The 1970 film adaptation of Rabbit, Run, starring James Caan as Rabbit Angstrom and Carrie Snodgress as Janice, is now available from the Warner Bros. Archive Collection “on demand”—meaning that the product is manufactured when ordered from Amazon.com, Critics Choice Video, or another vendor. The film wasn’t highly regarded by the public, the critics, or John Updike, which may account for why it’s so seldom reviewed or seen, and why it’s part of the enormous archive of lesser and lesser-known films. But that’s a step up from 2007, when the Reading Eagle reported that the film celebrated native son John Updike and sealed Reading in a celluloid time capsule, but was all but impossible to find. Not so anymore. What once cost hundreds or even a thousand dollars is now in the $25-27 dollar range.

“I felt sad for the actors,” Updike was quoted as saying. “James Caan and Carrie Snodgress were terrific as Rabbit and his wife, and I always had a lingering hope that some day Warner might remake some of the weak scenes and then give the movie another push.” Spoken like a true, compulsive revisionist.

Last chance for registration discount: tomorrow, July 1

Tomorrow, July 1, is the last day to get the advance registration discount for The First Biennial John Updike Society Conference at Alvernia University, Reading, Pa. If you haven’t registered yet, or if you’re undecided, please have another look at the Conference registration form/information.pdf. The first week in October is a great week for fall color in Pennsylvania. Give yourself a four-day weekend.
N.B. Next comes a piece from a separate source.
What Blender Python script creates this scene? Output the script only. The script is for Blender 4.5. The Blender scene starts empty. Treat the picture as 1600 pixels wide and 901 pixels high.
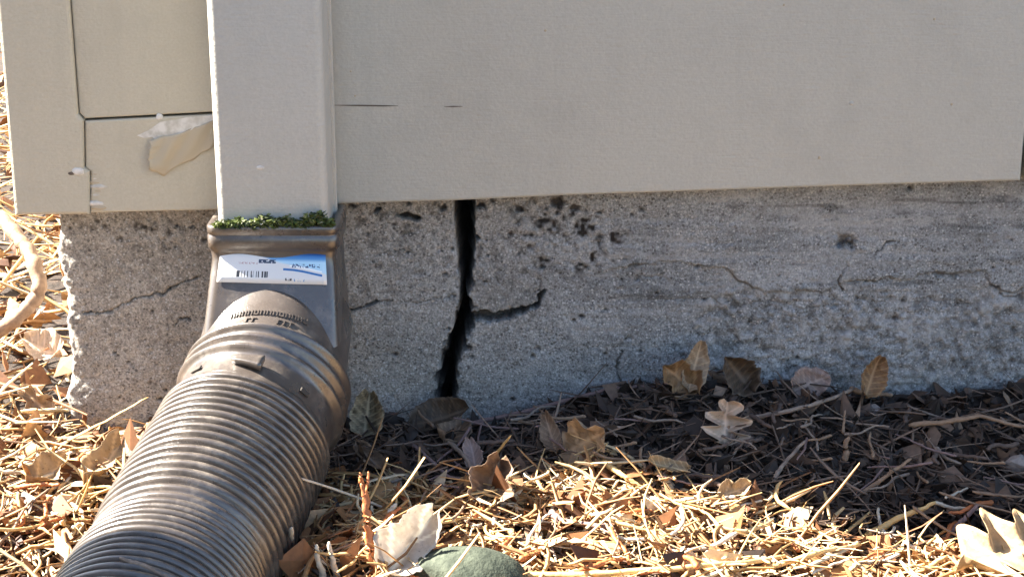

You deserve it.

Updike typewriter to be exhibited at the October conference

The typewriter recently auctioned by Christie’s that belonged to John Updike will be displayed at the First Biennial John Updike Society Conference at Alvernia University this October 1-3, thanks to the generosity of the winning bidder.

Californian Steve Soboroff, who collects typewriters once owned by famous authors, bid $4,375 to get the Updike Olympia “electric 65c” typewriter with metal typewriter cart in order to add to a growing collection that includes typewriters once used by Ernest Hemingway, George Bernard Shaw, Jack London, Tennessee Williams, and songwriter John Lennon. Yep, that John Lennon.

So the Updike typewriter is in good company and seems to have found a good home . . . and an owner with a good heart. Soboroff contacted the Society and offered to loan it for the conference, and so it will be exhibited in Reading, Pa. this October for all to see.

An interesting story about Soboroff appears in the Palisadian-Post, which provides details not only about his collection but also about his accomplishments and standing in the community. And like Updike, he has a Harvard connection. He was honored in the past as the Harvard Business School “Business Statesman of the Year” by the Southern California chapter.

Updike bibliography in the running for a prize

John Updike: A Bibliography of Primary and Secondary Materials, 1948-2007, by members Jack De Bellis and Michael Broomfield (Oak Knoll Press, 2007) , is among the 52 books being considered for the 15th ILAB Breslauer Prize for Bibliography, awarded by the International League of Antiquarian Booksellers. It’s the kind of competition of which Updike himself would have approved, with jurors coming together to handle and discuss the books before making their final choice. The prize is awarded every four years.

NYT Book Review editor talks about Updike and his “sneak peek” at the archives

Sam Tanenhaus, editor of the New York Times Book Review, got permission to have a sneak peek at the Updike archive now being catalogued at the Houghton. And he talks with Jeffrey Brown about his experience and thoughts about Updike for Art Beat on the PBS NEWS HOUR website.